Discuss the place of women in Athenian society and the response to that in Plato’s Republic and Meno (the latter for confirmation of the views in the Republic). The discussion of education and the role of women in the ideal state envisioned in the Republic begins in Books III and V. Allan Bloom’s translation of the Republic is provided. Please utilize that version of the Republic. Note the Index in the back of the book for all other discussions of the various roles for women and men in the Republic.

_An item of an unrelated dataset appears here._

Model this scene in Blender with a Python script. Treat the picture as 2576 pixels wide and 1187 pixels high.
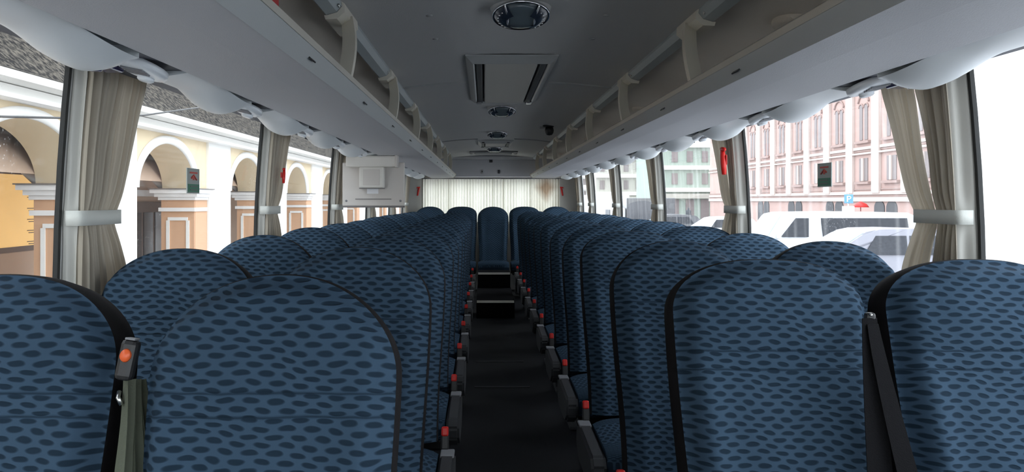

There is an interesting modern investigation of Greek mythology and its presentation of women here:  Uxoricide in Pregnancy: Ancient Greek Domestic Violence in Evolutionary Perspective,” by Dr. Susan Deacy and Dr. Fiona McHardy. It can be found at http://journals.sagepub.com/doi/full/10.1177/147470491301100505. This was published in 2013. If you search on Zeus in the text you will see some of his exploits and some discussion of the consequences. It is quite telling that Meno in the Meno thinks that one part of virtue for women is to obey their husbands One might wonder how conscious Plato was of the dreadful way in which many women seen to have been treated in ancient Athens. The Republic is quite clear that humans are defined as beings with souls, that their souls are fundamentally equal, and that women and men have souls.  Therefore, women should receive precisely the same education as men all the way up to the type of education appropriate for a philosopher-king.  The one relative difference between men and women, the apparent greater physical strength of men, he judges to be insignificant even in terms of fitness for work of the warrior class.

See an excellent review by Luc Brisson of Plato’s ideas at: http://journals.openedition.org/etudesplatoniciennes/277 (The essay has been translated into English at this link). Brisson also reviews Plato’s very controversial idea that marriage is not part of a justly organized state and that children should be raised in common.